'The old man's still got it': Bills have put Emmanuel Sanders' surprising speed to use

Emmanuel Sanders' role in the Bills' offense has been to stretch the field. Joshua Bessex/Getty Images

BUFFALO, N.Y. -- Buffalo Bills wide receiver Emmanuel Sanders had planned to retire after 10 years in the NFL.

That was the goal, at least, that he set for himself around his sixth season.

“I always wanted to go double-digit numbers,” Sanders told ESPN. “It will be sweet after I retire, to have somebody say, 'Hey, how many years (did) you play?’ Ten." Six just sounded ... oh, yeah. Ten, you know it's real.”

But here the wide receiver is, at 34 years old, playing in his 12th season in the NFL and his first with the Bills. Why keep playing? According to Sanders, he just “kept going” and the money was "too good.” Sanders signed a one-year, $6 million deal with Buffalo in March.

The real motivation for Sanders, however, is winning: Getting another ring to go along with the one from Super Bowl 50 with the Denver Broncos. Buffalo -- coming off an AFC Championship Game appearance and with an offense led by quarterback Josh Allen -- seemed like a good place to try and do it.

Sanders, the oldest player on the roster, is quarterback Josh Allen’s third-most targeted receiver through three games (20) behind Stefon Diggs and Cole Beasley, Sanders’ former college teammate at SMU. Sanders has 11 receptions for 194 yards and two touchdowns, both of which came against Washington in Week 3. He leads all of the team’s wide receivers in percentage of snaps taken (83.8%).

“He's been great for me,” Allen said. “I know he's been great for the other guys in this locker room. And to have that guy who's been there and done it and won the whole thing, to have his presence, I think that's huge for us. And it's only going to continue to get better, in my opinion.”

Sanders’ role in coordinator Brian Daboll’s offense has been stretching the field. His average target depth is 16.3 yards downfield, seventh most in the NFL. Of his receiving yards thus far, 117 have come on vertical routes, which is in stark contrast with his performance last year in his only season with the New Orleans Saints in which his average target depth was a career-low 8.98 yards.

So why downfield?

Sanders proudly shares speed is not an issue. Last week in practice he clocked the second-fastest time on the team.

"The old man’s still got it,” he said.

And it’s showing during games.

He is averaging the third-fastest speed (13.6 mph) in the league at the time of targets, per NFL Next Gen Stats. The only players ahead of him are Allen Lazard of the Green Bay Packers and Devin Duvernay of the Baltimore Ravens, two receivers under the age of 26. In comparison, Sanders averaged 9.83 mph last season in New Orleans.

He attributes part of that to cleaning up his diet. Less sugar, more water and better overall choices.
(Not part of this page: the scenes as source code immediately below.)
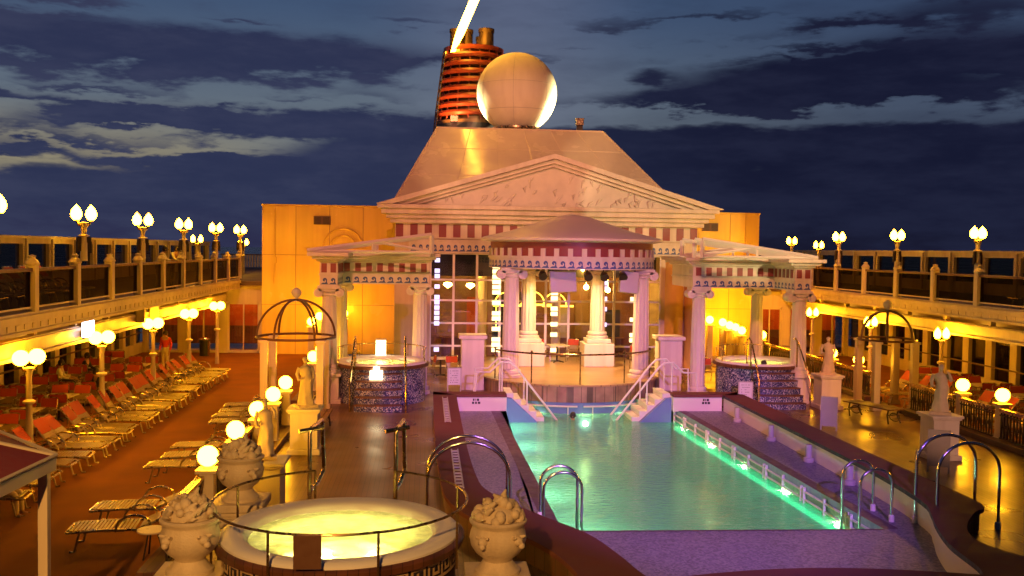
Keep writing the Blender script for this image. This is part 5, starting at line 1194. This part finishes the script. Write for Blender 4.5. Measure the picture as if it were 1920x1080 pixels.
# ------------------------------------------------------------------ people
def person(loc, rz, lab, pose, top, bottom, hair='hair', sleeves=True, legs=True, skirt=False):
    t = thing('person', lab, 'person', loc, rz)
    if pose == 'stand':
        J = dict(pel=(0, 0, .95), sp=(0, -.01, 1.13), ch=(0, 0, 1.32), nk=(0, .01, 1.47), hd=(0, .025, 1.58), ht=(0, .02, 1.67))
        K = [(.09, 0, .90), (.10, .03, .50), (.10, -.01, .09), (.11, .15, .04)]; A = [(.18, 0, 1.40), (.235, -.03, 1.13), (.235, .08, .90), (.23, .11, .83)]
    elif pose == 'lean':
        J = dict(pel=(0, 0, .95), sp=(0, .06, 1.12), ch=(0, .15, 1.29), nk=(0, .22, 1.43), hd=(0, .27, 1.53), ht=(0, .28, 1.62))
        K = [(.09, 0, .90), (.10, .02, .50), (.10, -.05, .09), (.11, .11, .04)]; A = [(.18, .17, 1.37), (.26, .30, 1.15), (.12, .45, 1.13), (.05, .50, 1.13)]
    elif pose == 'sit':
        J = dict(pel=(0, 0, .52), sp=(0, 0, .70), ch=(0, .03, .89), nk=(0, .06, 1.04), hd=(0, .09, 1.15), ht=(0, .09, 1.24))
        K = [(.09, .05, .52), (.12, .45, .50), (.12, .48, .09), (.12, .63, .04)]; A = [(.18, .03, .97), (.25, .12, .72), (.20, .36, .66), (.17, .44, .65)]
    else:
        J = dict(pel=(0, -.12, -.55), sp=(0, -.06, -.38), ch=(0, 0, -.20), nk=(0, .02, -.04), hd=(0, .04, .08), ht=(0, .04, .17))
        K = [(.09, -.1, -.58), (.12, .15, -.85), (.12, -.1, -1.1), (.12, .02, -1.13)]; A = [(.18, 0, -.12), (.34, .16, -.16), (.30, .42, -.10), (.27, .50, -.09)]
    def build(keys, scale, arms=4, lg=4, head=True, fingers=False):
        vs = []; es = []; rs = []
        R = dict(pel=(.145, .115), sp=(.13, .10), ch=(.155, .115), nk=(.055, .055), hd=(.082, .098), ht=(.06, .075))
        prev = None; idx = {}
        for k in keys: vs.append(J[k]); rs.append(tuple(q * scale for q in R[k])); idx[k] = len(vs) - 1; es += [(prev, idx[k])] if prev is not None else []; prev = idx[k]
        for s in (-1, 1):
            if arms and 'ch' in idx:
                p = idx['ch']
                for q, rr in list(zip(A, (.062, .046, .034, .030)))[:arms]: vs.append((s * q[0], q[1], q[2])); rs.append((rr * scale, rr * scale)); es.append((p, len(vs) - 1)); p = len(vs) - 1
                if fingers:
                    w = Vector(A[3]); d = (Vector(A[3]) - Vector(A[2])).normalized(); n = Vector((0, 0, 1)).cross(d) if abs(d.z) < .8 else Vector((0, 1, 0))
                    for k, (off, ln) in enumerate(((-.03, .065), (-.01, .08), (.01, .085), (.03, .07))):
                        a = w + n * off + d * .05; b = a + d * ln * .6 - Vector((0, 0, .01)); c = b + d * ln * .3 + Vector((-.012, .0, -.01)); pp = p
                        for u in (a, b, c): vs.append((s * u.x, u.y, u.z)); rs.append((.0095, .0095)); es.append((pp, len(vs) - 1)); pp = len(vs) - 1
                    pp = p; a = w + n * .05; b = a + d * .05 + n * .01
                    for u in (a, b): vs.append((s * u.x, u.y, u.z)); rs.append((.011, .011)); es.append((pp, len(vs) - 1)); pp = len(vs) - 1
            if lg and 'pel' in idx:
                p = idx['pel']
                for q, rr in list(zip(K, (.095, .066, .045, .04)))[:lg]: vs.append((s * q[0], q[1], q[2])); rs.append((rr * scale, rr * scale)); es.append((p, len(vs) - 1)); p = len(vs) - 1
        return skin(vs, es, rs)
    mesh_obj('body', build(['pel', 'sp', 'ch', 'nk', 'hd', 'ht'], 1.0, fingers=True), M['skin'], t)
    if top: mesh_obj('shirt', build(['pel', 'sp', 'ch'], 1.14, 3 if sleeves else 2, 0), M[top], t)
    if bottom: mesh_obj('trousers', build(['sp', 'pel'], 1.12, 0, 3), M[bottom], t)
    h = Vector(J['hd']); m = MB()
    m.lathe([(.0, .125), (.05, .115), (.09, .07), (.105, .01), (.10, -.05), (.07, -.09)], (h.x, h.y - .022, h.z + .02), 14); m.build('hair', M[hair], t)
    m = MB()
    for s in (-1, 1): m.ball((h.x + s * .032, h.y + .092, h.z + .005), .012, 8, 5)
    m.build('eye', M['black'], t)
    m = MB(); m.tube([(h.x, h.y + .09, h.z + .01), (h.x, h.y + .112, h.z - .025), (h.x, h.y + .095, h.z - .032)], [.009, .015, .012], 6); m.build('nose', M['skin'], t)
    m = MB(); m.box(h.x - .026, h.x + .026, h.y + .082, h.y + .096, h.z - .062, h.z - .052); m.build('mouth', M['redc'], t)
    for s in (-1, 1): m = MB(); m.ball((h.x + s * .09, h.y - .005, h.z - .01), .028, 8, 5, (.4, .8, 1.2)); m.build('ear', M['skin'], t)
    if bottom and pose != 'swim':
        for s in (-1, 1): m = MB(); m.ball((s * K[3][0], K[3][1] - .06, .045), .07, 10, 6, (.7, 1.9, .62)); m.build('shoe', M['darkc'], t)
    return t
person((-10.55, 40.0, 0), pi - .3, 'person in red jacket and cream trousers standing by the last tables', 'stand', 'redc', 'beige')
person((-12.3, 33.4, 0), -pi / 2 + .2, 'person in white shirt with dark hair sitting at a table by the gallery windows', 'sit', 'shirt', 'darkc')
person((-10.3, 31.2, 0), pi - .9, 'person in dark clothes sitting bent forward behind the second deck lamp', 'sit', 'darkc', 'darkc')
person((-12.2, 35.6, 0), -pi / 2, 'person in dark top sitting farther along by the gallery windows', 'sit', 'darkc', 'darkc')
person((-8.2, 18.95, -.08), -pi / 2, 'person in beige trousers sitting under the edge of the kiosk awning', 'sit', 'shirt', 'beige')
person((-9.75, 35.9, 3.5), -pi / 2 + .3, 'person in white shirt leaning by the left upper guard rail', 'lean', 'shirt', 'beige')
person((-9.75, 37.7, 3.5), -pi / 2 - .3, 'person in pale grey top leaning by the left upper guard rail', 'lean', 'grey', 'darkc')
person((5.0, 32.0, -.47), pi / 2, 'person swimming in the pool with only the head above water', 'swim', None, 'darkc')
person((11.9, 32.9, 1.22), pi, 'person with dark hair sitting neck deep in the right whirlpool', 'swim', None, 'darkc')
person((19.0, 27.6, 0), -pi / 2, 'person with dark hair sitting at a table behind the near right statue', 'sit', 'darkc', 'darkc')

# ------------------------------------------------------------------ ship floodlights, radome uplights and added fill lights
PINK = (1, .29, .22); VIO = (.55, .20, 1); 
spot('temple_floodlight_pink', (-1.5, -2, 25), (5, 41, 3.0), (1, .27, .17), 31000, 34, .2)
spot('low_floodlight_pink', (7.6, 4, 1.8), (4.4, 41, 5.6), (1, .27, .24), 4500, 19, .2, .06)
spot('statue_fill_warm', (15, -4, 9.5), (13.3, 24, 1.9), (1, .44, .28), 11000, 11, .5)  # fill light added to brighten the near right statue
spot('foreground_fill_warm', (-3, -4, 9), (-1, 14, .8), (1, .48, .12), 9000, 42, .7)  # added fill behind the camera, warms the foreground urns
spot('roof_fill_warm', (-4, -2, 13), (4, 45, 9.6), (1, .50, .24), 26000, 12, .4)  # unseen light added to warm the tapering roof
spot('stage_fill_warm', (5.6, 36.2, 5.2), (5.5, 36.8, 0), (1, .55, .16), 1700, 130, .5)  # fill spot added under the pavilion ceiling to brighten the stage
spot('pool_floodlight_violet', (5.5, -2, 10), (5.6, 26, 0), VIO, 20000, 28, .6)
spot('temple_floodlight_warm', (15.5, 3, 10.5), (11.2, 42, 7.2), (1, .72, .34), 22000, 14, .25)
for loc, aim, p in (((1.6, 51.9, 11.7), (3.0, 51.4, 13.4), 1500), ((8.0, 50.4, 11.7), (6.2, 51.2, 12.9), 2300)):
    spot('radome_uplight', loc, aim, (1, .80, .36), p, 75, .4)
spot('funnel_uplight', (.6, 53.2, 11.6), (2.2, 55.5, 15), (1, .36, .08), 1000, 70, .5)
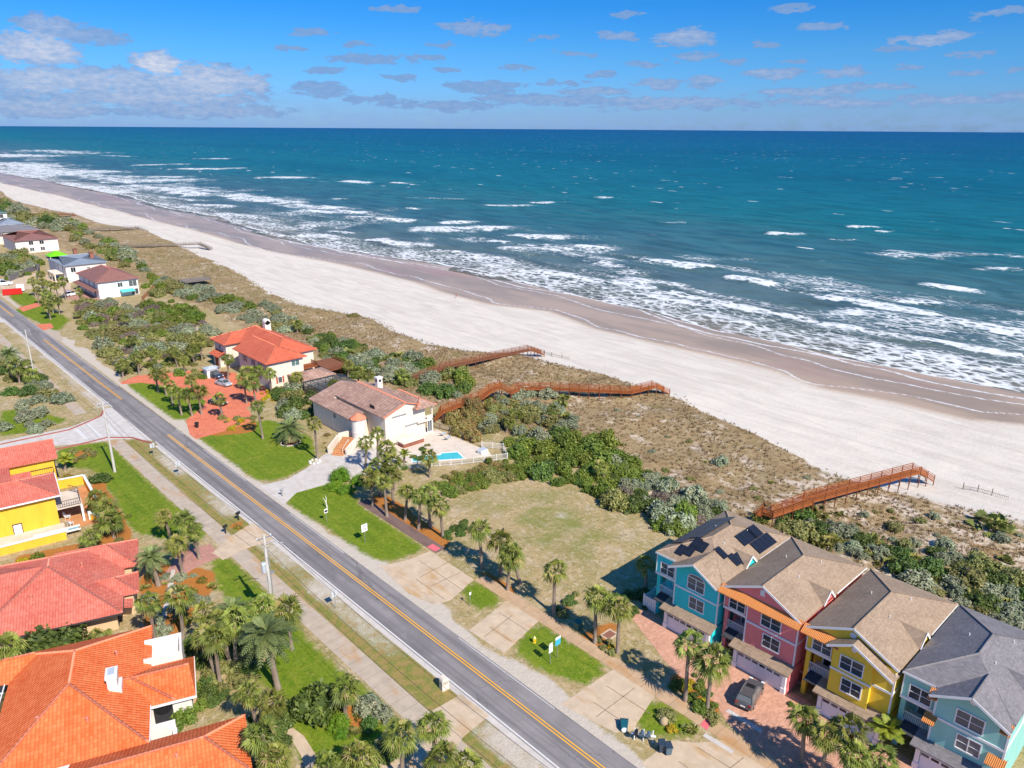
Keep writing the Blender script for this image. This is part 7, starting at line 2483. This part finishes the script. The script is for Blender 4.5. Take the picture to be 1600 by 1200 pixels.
for base, lab in (((240.5, 713), 'bare metal back of the road sign nearest the side street'), ((280, 743), 'bare metal back of the second road sign on the verge'), ((524.5, 951), 'bare metal back of the road sign beside the concrete pole')):
    sign('road_sign', lab, base, .78, .9, 2.15, (0, 1, 0), MAT['sign_back'], (), True)

hy = thing('fire_hydrant', 'yellow fire hydrant with a pale cap on the roadside lawn', 'hydrant', (*G(835, 1004), 0))
b = MB()
b.lathe(0, 0, [(.2, 0), (.2, .06), (.14, .08), (.14, .55), (.18, .57), (.18, .63)], 12)
b.build('barrel', MAT['hydrant'], hy)
b = MB()
b.lathe(0, 0, [(.16, .63), (.13, .76), (.05, .84), (.04, .92)], 12)
b.build('bonnet', plain('pale yellow paint', (.78, .72, .35)), hy)
for d in ((1, 0), (-1, 0), (0, -1)):
    b = MB()
    b.tube([(d[0] * .12, d[1] * .12, .45), (d[0] * .25, d[1] * .25, .45)], .075, 8)
    b.build('outlet', MAT['hydrant'], hy)


def wheelie(label, px, mat, rz, lid, group=None, open_=False):
    t_ = thing('wheelie_bin', label, 'bin', (*G(*px), 0.02), rz, group)
    b = MB()
    vs = [(-.26, -.28, .08), (.26, -.28, .08), (.26, .28, .08), (-.26, .28, .08), (-.33, -.36, 1.02), (.33, -.36, 1.02), (.33, .4, 1.02), (-.33, .4, 1.02)]
    b.add(vs, [(3, 2, 1, 0), (4, 5, 6, 7), (0, 1, 5, 4), (1, 2, 6, 5), (2, 3, 7, 6), (3, 0, 4, 7)])
    b.build('body', mat, t_, bevel=.03)
    b = MB()
    b.slab([(-.36, -.42, 1.08), (.36, -.42, 1.08), (.36, .46, 1.15), (-.36, .46, 1.15)], .07)
    b.build('lid', lid, t_, bevel=.02)
    for s in (-1, 1):
        b = MB()
        b.tube([(s * .30, .34, .12), (s * .24, .34, .12)], .12, 10)
        b.build('wheel', MAT['tyre'], t_)
    b = MB()
    b.bar((-.3, .5, 1.0), (.3, .5, 1.0), .05, .05)
    b.build('handle', mat, t_)
    return t_


wheelie('dark wheelie bin beside the slate blue bin on the drive edge', (1033.5, 1174), MAT['navy'], R(-40), MAT['navy'])
wheelie('slate blue wheelie bin with a dark lid on the drive edge', (1043.5, 1178), MAT['slate_bin'], R(-35), MAT['navy'])
fb = thing('fallen_bin', 'green bin lying on its side with a white base at the mailboxes', 'bin', (*G(975, 1139), .36), R(-50))
b = MB()
b.add([(-.32, -.5, -.3), (.32, -.5, -.3), (.32, -.5, .3), (-.32, -.5, .3), (-.4, .6, -.36), (.4, .6, -.36), (.4, .6, .36), (-.4, .6, .36)], [(0, 1, 2, 3), (7, 6, 5, 4), (0, 4, 5, 1), (1, 5, 6, 2), (2, 6, 7, 3), (3, 7, 4, 0)])
b.build('body', MAT['teal_bin'], fb, bevel=.05)
b = MB()
b.tube([(0, -.50, 0), (0, -.56, 0)], .28, 16)
b.build('base_disc', MAT['sign_white'], fb)
b = MB()
b.box(-.43, .43, .6, .68, -.4, .4)
b.build('lid', MAT['navy'], fb, bevel=.02)
cbin = thing('trash_can', 'black trash can with a lid on the red paved drive', 'bin', (*G(308, 668), .02))
b = MB()
b.lathe(0, 0, [(.3, 0), (.4, 1.0), (.42, 1.0)], 14)
b.build('body', MAT['black'], cbin)
b = MB()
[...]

“I've been taking really good care of my body, and obviously, from a nutrition standpoint, I made some adjustments,” Sanders said. “I'm not young and my body tells me [that], so when I wake up in the morning, it's like, as bad as I want to eat pancakes with syrup, man, your body already feels like s---. How do you think that's gonna make you feel? Is it gonna make you feel better or worse? I kind of go with the healthier choice. It's crazy how the body tells you exactly what you need to put in it. It's been paying off for me.”

Thus far, bringing in Sanders has worked out for the Bills. The only player to have won a Super Bowl on the roster, the wide receiver was one of the vocal players at the team’s practice following a season-opening loss to the Pittsburgh Steelers.

“I think a lot of the players look up to him,” coach Sean McDermott said. “And when you just watch how he goes about his week, he gets himself prepared mentally and physically. It's great to see a guy do that and then also do good things in our community, as I mentioned last week. And so I appreciate the way that he's embraced Buffalo.”

His brief time in Buffalo has included restarting his foundation and spending time in the community. When it comes to embracing his new team on the field, Sanders’ block in the Week 2 win over Miami sprung open running back Devin Singletary for a 46-yard touchdown run. He called that block one of the favorite plays of his career.

“I just want to win. I don’t care about stats. I’ve already done it all -- what have I not done?” Sanders said. “So, for me I just want to win, get to the playoffs, win, get to the Super Bowl, win."